Figure 1: Overview of SMC-ITA: candidate trajectories are scored via lookahead on multi-dimensional rewards and iteratively resampled for alignment during generation.
This methodology offers a softer and more flexible alternative to hard pruning or delayed selection (as in Best-of-N or Beam Search), enabling effective search and allocation of computational resources under noisy and multi-objective reward signals.
Reward Functions and Scoring
Alignment is assessed through four normalized reward functions:
- Semantic Reward: LAION-CLAP cosine similarity between input text and generated audio.
- AV-align Reward: ImageBind cosine similarity between video and generated audio.
- Temporal Reward: Synchformer-based video-audio synchronization.
- Quality Reward: Audiobox-Aesthetics Product Quality score.
Aggregated reward is calculated via z-normalization of each function, supporting multi-dimensional reward-guided search. Ablations confirm that each reward contributes to its target metric, and combining all yields the best overall tradeoff across evaluation dimensions.
Lookahead and Resampling
Lookahead facilitates accurate reward estimation at search steps by rolling out trajectories to their final audio prediction, mitigating early-stage reward noise and yielding more predictive scoring for resampling. Systematic resampling is empirically validated as the default due to its efficiency and effectiveness in preserving diversity of high-rewarded trajectories.

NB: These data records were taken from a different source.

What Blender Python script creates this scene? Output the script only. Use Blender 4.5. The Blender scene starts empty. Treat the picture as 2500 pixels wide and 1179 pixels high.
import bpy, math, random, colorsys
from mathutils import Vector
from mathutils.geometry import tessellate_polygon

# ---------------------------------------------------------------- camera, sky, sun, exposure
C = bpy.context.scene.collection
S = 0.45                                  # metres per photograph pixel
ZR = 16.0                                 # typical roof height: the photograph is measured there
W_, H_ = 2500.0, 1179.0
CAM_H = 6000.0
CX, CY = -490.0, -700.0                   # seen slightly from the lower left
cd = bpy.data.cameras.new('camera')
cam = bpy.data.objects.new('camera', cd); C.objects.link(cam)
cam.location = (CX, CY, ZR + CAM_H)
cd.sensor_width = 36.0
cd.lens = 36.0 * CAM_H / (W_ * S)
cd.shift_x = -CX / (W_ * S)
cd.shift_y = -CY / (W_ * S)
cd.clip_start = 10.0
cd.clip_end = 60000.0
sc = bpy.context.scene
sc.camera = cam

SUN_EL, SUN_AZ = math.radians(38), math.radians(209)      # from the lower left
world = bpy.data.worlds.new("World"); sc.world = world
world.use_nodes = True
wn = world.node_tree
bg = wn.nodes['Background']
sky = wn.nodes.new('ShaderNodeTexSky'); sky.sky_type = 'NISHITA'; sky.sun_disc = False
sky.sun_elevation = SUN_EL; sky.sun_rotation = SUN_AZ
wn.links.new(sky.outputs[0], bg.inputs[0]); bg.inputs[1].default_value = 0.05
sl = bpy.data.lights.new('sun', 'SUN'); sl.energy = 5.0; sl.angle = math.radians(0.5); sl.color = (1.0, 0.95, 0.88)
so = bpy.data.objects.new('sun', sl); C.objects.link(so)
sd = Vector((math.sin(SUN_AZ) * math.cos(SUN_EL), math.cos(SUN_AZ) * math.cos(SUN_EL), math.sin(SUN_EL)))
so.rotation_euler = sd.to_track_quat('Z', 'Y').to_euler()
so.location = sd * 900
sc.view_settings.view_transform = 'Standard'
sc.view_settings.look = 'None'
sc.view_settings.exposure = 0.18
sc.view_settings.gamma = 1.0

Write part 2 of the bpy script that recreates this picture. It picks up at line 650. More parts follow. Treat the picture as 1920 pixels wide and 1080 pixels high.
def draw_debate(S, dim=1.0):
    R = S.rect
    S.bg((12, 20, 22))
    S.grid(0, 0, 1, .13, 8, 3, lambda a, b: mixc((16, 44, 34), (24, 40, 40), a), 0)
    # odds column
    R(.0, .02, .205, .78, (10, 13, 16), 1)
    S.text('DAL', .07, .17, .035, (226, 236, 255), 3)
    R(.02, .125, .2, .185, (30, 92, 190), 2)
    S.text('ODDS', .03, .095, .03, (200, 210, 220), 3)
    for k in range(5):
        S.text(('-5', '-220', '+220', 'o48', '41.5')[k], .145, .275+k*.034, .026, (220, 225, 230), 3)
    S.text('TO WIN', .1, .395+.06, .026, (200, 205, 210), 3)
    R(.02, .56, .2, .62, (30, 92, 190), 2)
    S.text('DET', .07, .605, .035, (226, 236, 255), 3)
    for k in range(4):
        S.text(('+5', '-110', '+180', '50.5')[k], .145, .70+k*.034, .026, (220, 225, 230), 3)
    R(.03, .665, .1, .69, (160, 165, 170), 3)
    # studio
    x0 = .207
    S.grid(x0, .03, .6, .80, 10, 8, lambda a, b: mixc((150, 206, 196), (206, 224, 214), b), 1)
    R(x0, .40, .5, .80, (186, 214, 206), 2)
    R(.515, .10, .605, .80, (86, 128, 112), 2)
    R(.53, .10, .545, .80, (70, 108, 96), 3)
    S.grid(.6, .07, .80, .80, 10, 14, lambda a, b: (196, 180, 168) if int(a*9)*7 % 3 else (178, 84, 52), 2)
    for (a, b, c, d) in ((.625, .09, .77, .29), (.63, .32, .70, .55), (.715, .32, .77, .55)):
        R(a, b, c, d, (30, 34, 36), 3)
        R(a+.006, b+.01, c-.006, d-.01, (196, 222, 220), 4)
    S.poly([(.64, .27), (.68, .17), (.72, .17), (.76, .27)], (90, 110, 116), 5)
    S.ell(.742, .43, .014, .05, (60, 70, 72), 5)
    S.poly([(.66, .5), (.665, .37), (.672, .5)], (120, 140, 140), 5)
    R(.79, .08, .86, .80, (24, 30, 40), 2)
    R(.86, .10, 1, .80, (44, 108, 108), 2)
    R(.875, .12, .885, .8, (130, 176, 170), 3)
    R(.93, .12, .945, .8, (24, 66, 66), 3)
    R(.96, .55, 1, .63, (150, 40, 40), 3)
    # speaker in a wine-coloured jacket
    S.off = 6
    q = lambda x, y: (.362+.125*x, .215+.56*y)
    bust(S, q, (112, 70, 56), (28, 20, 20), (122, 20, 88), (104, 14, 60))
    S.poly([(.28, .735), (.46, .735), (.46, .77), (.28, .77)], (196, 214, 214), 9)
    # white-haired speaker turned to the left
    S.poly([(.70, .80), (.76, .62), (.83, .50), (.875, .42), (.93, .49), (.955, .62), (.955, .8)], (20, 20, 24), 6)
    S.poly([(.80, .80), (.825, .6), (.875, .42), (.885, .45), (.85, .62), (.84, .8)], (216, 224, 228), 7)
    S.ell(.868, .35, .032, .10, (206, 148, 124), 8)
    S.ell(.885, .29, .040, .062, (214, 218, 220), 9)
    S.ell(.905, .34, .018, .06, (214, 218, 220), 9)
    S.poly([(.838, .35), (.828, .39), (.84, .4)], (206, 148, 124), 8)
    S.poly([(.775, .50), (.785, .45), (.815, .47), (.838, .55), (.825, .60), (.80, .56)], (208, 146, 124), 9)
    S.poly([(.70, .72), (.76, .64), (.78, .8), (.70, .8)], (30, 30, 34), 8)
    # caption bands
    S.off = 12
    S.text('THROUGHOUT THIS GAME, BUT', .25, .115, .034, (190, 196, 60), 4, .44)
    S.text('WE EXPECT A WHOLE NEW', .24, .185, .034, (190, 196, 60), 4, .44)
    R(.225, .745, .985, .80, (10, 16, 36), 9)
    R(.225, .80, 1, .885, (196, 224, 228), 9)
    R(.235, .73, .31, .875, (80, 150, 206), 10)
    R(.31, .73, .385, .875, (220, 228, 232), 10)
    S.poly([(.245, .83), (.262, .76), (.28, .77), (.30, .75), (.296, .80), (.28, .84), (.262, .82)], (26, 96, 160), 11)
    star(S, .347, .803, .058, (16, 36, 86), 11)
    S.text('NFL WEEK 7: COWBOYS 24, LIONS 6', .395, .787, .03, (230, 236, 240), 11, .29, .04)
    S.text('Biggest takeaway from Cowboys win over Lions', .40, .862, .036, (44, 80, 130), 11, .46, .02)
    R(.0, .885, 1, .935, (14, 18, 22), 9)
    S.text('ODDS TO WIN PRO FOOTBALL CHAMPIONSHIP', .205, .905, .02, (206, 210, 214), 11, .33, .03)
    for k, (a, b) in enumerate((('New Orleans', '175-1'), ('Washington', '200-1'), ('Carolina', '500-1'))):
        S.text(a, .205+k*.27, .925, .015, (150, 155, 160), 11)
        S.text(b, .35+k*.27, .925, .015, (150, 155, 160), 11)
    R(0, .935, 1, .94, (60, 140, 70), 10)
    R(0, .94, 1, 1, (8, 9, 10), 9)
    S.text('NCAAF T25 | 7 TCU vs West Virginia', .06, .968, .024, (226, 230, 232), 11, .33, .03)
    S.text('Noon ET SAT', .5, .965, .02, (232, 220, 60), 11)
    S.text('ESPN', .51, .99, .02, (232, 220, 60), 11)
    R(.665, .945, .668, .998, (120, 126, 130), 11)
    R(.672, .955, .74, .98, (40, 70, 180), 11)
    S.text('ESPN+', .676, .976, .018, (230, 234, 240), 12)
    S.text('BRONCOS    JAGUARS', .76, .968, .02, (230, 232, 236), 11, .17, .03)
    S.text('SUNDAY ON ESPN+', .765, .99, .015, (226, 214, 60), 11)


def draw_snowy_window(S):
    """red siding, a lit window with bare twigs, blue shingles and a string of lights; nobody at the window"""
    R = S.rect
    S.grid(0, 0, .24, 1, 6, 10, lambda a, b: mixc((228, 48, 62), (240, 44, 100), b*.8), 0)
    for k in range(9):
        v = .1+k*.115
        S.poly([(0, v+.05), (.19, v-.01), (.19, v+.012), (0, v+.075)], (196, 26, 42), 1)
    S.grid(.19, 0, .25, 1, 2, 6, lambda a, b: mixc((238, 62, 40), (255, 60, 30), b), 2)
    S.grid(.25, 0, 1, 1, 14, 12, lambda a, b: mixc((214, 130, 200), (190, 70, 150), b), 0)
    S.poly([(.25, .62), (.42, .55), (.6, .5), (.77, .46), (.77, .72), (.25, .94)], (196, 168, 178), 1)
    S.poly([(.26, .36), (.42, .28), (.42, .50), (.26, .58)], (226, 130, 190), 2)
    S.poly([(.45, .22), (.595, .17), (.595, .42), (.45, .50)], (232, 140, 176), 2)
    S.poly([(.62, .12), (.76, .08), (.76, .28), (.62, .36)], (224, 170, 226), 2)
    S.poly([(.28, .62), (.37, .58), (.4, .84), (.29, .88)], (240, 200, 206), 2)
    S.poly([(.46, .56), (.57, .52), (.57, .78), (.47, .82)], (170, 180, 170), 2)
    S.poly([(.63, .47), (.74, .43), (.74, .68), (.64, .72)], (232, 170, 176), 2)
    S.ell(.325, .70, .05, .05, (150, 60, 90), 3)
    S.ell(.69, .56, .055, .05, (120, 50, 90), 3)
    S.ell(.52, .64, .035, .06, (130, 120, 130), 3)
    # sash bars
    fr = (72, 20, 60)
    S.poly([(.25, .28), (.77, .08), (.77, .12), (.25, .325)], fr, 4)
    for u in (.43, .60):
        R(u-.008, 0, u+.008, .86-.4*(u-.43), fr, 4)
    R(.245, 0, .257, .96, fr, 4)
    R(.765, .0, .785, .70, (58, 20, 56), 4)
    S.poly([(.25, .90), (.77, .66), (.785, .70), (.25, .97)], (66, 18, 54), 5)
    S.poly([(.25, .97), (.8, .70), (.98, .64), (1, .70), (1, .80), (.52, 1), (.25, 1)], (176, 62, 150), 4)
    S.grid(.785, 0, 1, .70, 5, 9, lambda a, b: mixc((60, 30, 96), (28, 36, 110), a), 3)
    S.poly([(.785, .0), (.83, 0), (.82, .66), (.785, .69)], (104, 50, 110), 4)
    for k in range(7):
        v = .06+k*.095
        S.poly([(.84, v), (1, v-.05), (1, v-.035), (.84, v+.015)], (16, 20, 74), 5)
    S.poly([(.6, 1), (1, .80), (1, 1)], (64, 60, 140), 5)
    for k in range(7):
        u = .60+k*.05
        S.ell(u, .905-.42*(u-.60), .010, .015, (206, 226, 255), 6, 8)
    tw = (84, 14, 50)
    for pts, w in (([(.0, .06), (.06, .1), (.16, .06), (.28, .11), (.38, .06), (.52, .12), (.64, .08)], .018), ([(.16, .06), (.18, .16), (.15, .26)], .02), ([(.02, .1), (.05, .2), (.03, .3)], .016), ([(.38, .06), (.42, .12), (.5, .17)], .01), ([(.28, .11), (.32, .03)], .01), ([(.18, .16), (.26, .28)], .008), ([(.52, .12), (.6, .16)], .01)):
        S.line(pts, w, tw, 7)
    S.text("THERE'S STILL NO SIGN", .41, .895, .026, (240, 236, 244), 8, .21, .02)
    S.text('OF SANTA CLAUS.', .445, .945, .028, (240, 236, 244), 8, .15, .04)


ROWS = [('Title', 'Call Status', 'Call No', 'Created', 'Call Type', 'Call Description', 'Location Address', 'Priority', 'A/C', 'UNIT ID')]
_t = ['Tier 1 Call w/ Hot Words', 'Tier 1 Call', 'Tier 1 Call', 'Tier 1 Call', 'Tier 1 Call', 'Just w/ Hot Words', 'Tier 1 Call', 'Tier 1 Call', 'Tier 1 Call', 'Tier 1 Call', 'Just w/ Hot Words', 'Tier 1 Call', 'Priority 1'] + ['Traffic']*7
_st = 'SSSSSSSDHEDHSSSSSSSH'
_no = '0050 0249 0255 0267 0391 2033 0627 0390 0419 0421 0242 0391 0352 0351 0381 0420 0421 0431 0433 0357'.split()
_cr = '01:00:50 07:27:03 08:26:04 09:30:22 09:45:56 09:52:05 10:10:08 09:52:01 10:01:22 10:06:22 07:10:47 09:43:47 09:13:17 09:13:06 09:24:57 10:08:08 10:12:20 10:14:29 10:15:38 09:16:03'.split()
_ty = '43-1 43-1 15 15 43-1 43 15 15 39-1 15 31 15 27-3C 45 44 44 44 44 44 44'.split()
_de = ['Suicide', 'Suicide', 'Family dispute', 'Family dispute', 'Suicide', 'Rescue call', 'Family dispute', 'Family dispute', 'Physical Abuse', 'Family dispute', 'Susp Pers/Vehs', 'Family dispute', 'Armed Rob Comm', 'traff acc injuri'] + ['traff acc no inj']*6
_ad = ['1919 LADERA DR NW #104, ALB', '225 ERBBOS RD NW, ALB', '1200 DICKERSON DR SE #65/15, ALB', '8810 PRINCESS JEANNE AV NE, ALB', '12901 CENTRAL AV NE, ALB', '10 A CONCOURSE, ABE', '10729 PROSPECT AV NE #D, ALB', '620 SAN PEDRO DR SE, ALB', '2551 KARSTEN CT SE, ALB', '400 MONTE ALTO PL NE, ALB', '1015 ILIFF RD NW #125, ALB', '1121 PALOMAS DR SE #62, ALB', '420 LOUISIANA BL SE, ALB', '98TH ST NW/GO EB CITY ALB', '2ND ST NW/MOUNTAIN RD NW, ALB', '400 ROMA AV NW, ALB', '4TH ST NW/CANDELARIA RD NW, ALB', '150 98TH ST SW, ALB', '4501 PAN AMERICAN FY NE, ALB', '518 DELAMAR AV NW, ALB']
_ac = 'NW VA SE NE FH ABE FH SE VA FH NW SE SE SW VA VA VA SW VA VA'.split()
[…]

Figure 2: Correlation analysis: lookahead increases the predictive power of intermediate reward estimates with respect to the final reward.
Experimental Results
SMC-ITA was evaluated using MMAudio-S-16kHz [cheng2025mmaudio] on the VGGSound test set. Under fixed NFE budgets, SMC-ITA dominated naive and baseline sampling approaches, achieving:
- 55.67% relative reduction in DeSync (temporal misalignment),
- 20.23% improvement in IB-score (AV alignment),
- 15.44% improvement in Audio Quality.
These improvements were consistent across multiple high-level perceptual, semantic, and synchronization metrics. Beam Search proved a strong baseline but its gains were limited by early pruning and lack of adaptive trajectory preservation. SMC-ITA demonstrated superior performance, especially as NFE budget scaled.
Figure 3: Pairwise human evaluation: SMC-ITA is preferred over Naive Sampling, Best-of-N, and Beam Search by raters.
Figure 4: Scaling analysis: SMC-ITA delivers consistent performance improvements as NFE budgets increase, outperforming other search-based methods.
Practical and Theoretical Implications
SMC-ITA shifts the paradigm toward reward-guided inference-time search for V2A generation, highlighting the value of adaptive allocation, trajectory diversity, and multi-dimensional reward optimization. Practically, this enables more robust, aligned audio generation without retraining or architectural changes, making it applicable to a wide range of base generative models. Theoretically, SMC-ITA demonstrates that particle filtering combined with lookahead is highly effective in multimodal generative tasks where early reward signals are unreliable and hard selection is suboptimal.
This framework is extensible to other cross-modal generation tasks (e.g., text-to-video, text-to-audio) where inference-time rewards can be formulated, and suggests future directions in learning adaptive search schedules or reward configurations, potentially leveraging reinforcement learning for further efficiency.
Conclusion
SMC-ITA establishes an effective inference-time alignment methodology for video-to-audio generation, achieving superior performance across alignment, synchronization, and perceptual quality metrics compared to prior search-based baselines. The gains are attributed to adaptive search enabled by SMC resampling and lookahead-based reward estimation, making intermediate reward signals significantly more informative. This work demonstrates the importance of inference-time search strategies for multimodal generative models, and points toward promising directions for further optimizations in computation allocation and reward design in cross-modal synthesis.